Un capitolo a parte riguarda la riapertura dei CIE. Galantino si è detto contrario, in linea con quanto affermato dalle organizzazioni cattoliche Migrante, Caritas, Centro Astalli e da altre “se dovessero continuare ad essere di fatto luoghi di trattenimento e di reclusione che, anche se con pochi numeri di persone, senza tutele fondamentali, rischiano di alimentare fenomeni di radicalizzazione, e dove finiscono oggi, nella maggior parte dei casi, irregolari dopo retate, come le donne prostituite, i migranti più indifesi e meno tutelati”. Il no, tuttavia, è “condizionato” alla luce dell’”assicurazione successiva del Presidente del Consiglio e del Ministro dell’Interno sulla diversa natura, anche se non ancora precisata, dei CIE” e della “posizione espressa dai Sindaci italiani.
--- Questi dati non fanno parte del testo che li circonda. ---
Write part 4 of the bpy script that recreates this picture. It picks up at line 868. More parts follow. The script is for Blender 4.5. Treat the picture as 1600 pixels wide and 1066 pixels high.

Mons. Galantino ha poi risposto a una domanda di In Terris sull’atteggiamento nei confronti dei migranti economici. “Quando un profugo me lo trovo lì, alla mia porta, il primo compito è accoglierlo, senza stare a vedere perché, per rendergli meno pesante un approdo spesso difficile. Ma poi serve una riflessione: molti dei cosiddetti migranti economici vengono da posti nei quali soprattutto noi occidentali siamo andati a prenderci tutto quello che avevano. Sono stato in Congo e l’unica strada fatta bene non serviva alla gente del posto ma a trasportare le materie prime prelevate verso l’aeroporto. I migranti economici, e aggiungerei anche ecologici, sono persone costrette a lasciare il loro Paese a causa del nostro egoismo. Direi che in questo caso la parola accoglienza dovrebbe essere sostituita da restituzione. Bisogna entrare in questa logica – ha concluso Galantino – che non è buonismo ma giustizia diffusa”.